Unlocking Catalytic Activity of Co (II)‐MOFs Through Nitrogen‐Rich Sites and Tunable Acid‐Base Functionalities beyond Porosity

ABSTRACT

A combination of highly functional N,N′‐bis(pyridine‐4‐yl)pyridine‐2,6‐dicarboxamide ( L1 ) and 2,6‐naphthalenedicarboxylic acid (H ₂ L ₂ ) with Co(II) ions yields a two‐dimensional three‐fold interpenetrated staircase Metal‐organic framework (MOF), CoMOF‐1 . Although the interpenetration reduces porosity, as confirmed by surface analysis, CoMOF‐1 features bifunctional catalytic sites, i.e., acidic (16.320 mmol g ⁻¹ ) from H ₂ L2 and nitrogen‐rich basic sites (1.983 mmol g ⁻¹ ) from L1 quantified by temperature‐programmed desorption (TPD).

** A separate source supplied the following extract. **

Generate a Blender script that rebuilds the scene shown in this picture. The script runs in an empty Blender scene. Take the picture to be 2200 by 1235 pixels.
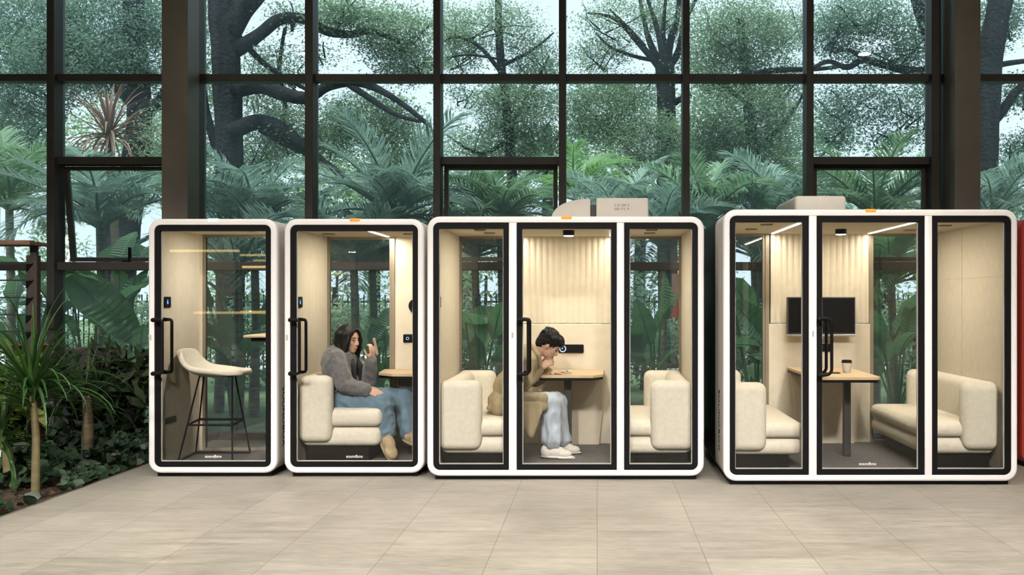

The structural traits of CoMOF‐1 were compared with CoMOF‐2 , a three‐component 3D framework, constructed from Co(II) ions, the imine‐based ((1E,1'E)‐N,N'‐(1,4‐phenylene)bis(1‐(pyridin‐4‐yl)methanimine) ( L3 ) and 1,1′‐biphenyl‐4,4′‐dicarboxylic acid (H ₂ L4 ) ligand. Despite their relatively low porosity, both CoMOF‐1 and CoMOF‐2 were employed for cycloaddition of CO ₂ , converting challenging substrates such as styrene oxide to cyclic carbonates in high yields (∼98%) and with high turnover numbers. CoMOF‐1 and CoMOF‐2 also exhibit excellent stability and recyclability over six catalytic cycles. These findings highlight that nitrogen donor functionalities are essential for promoting CO ₂ cycloaddition and can compensate for limited porosity, offering a robust design strategy for efficient CO ₂ conversion using MOF‐based catalysts.